Yale SOM Class Management of Software Development

January 5th, 2015 by Miles Leave a reply »

Starting in just a few short days, we will be officially kicking off what I think is a first at Yale University: a class on managing software development.

While MGT 656 is housed at the Yale School of Management (the business school), it is open to students from across the university.
Kyle pointed me to the a NY Times article about business schools embracing and teaching technology skills.  While not mentioned, we hope our course is very much in this trend.

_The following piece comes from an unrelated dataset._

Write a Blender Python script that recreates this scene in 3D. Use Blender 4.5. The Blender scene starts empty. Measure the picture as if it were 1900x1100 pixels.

The course is designed in a “flipped” model.  That means that students watch video lectures and do reading between classes.  They also complete a short quiz online and summit questions.  In our class, since Kyle developed the software for it, each student gets the opportunity to vote up or down each question submitted by their piers.  During class time, us as instructors address the highest ranked questions and engage in a live dialogue with students about the material.  Significant class time is devoted to activities and what would traditionally be called “homework” where the students work in teams to build software.  The TAs and professors are there to lead these activities and help with the hands on projects.

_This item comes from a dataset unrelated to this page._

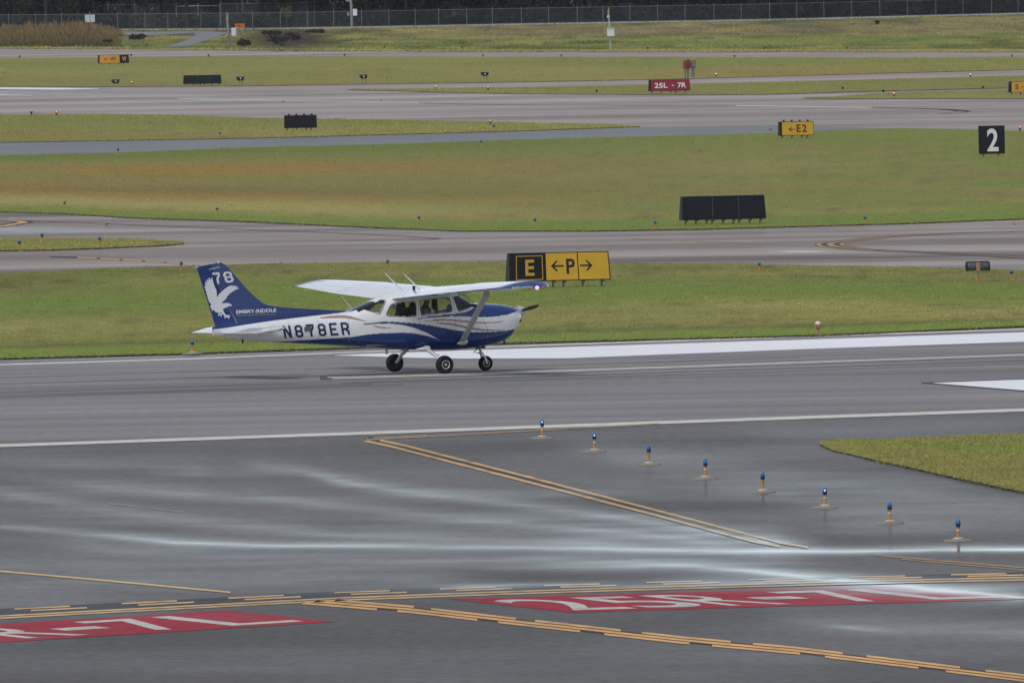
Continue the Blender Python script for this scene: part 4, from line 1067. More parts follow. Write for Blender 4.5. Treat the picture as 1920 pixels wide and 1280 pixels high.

One of the exciting things about structuring the Q&A process this way is that it gives a measurable way to grade class participation and allows for an unbiased/anonymized interaction between students and instructor.  Rather than have only certain people ask questions or be called on in class based on social dynamics, the online system allows everyone to be comfortable participating in asking questions.  The thoughtful ones will be uprooted and addressed by us as instructors.
If you’re curious for a bit more about the flipped model and the academic research about its benefits, please check out this article.
I welcome your thoughts or reactions to the class format or content.  You can review much of the content online at the course website (some is still in draft as not totally complete).  Each module/class contains links to the reading and the video lectures.  The website is also used to submit homework and to ask questions.  Some of the material is still in draft form (and is marked as such) so please do continue to check back.
We have 40 business school students already enrolled in the course and will have ~30 students join from other schools.  I’m really pumped to work with and learn from the students who have expressed excitement and been in contact already.  Kyle makes great co-instructor as he has the technical skills and experience that compliment my own in this subject area.  I’m grateful to be working with him and have learned a lot already!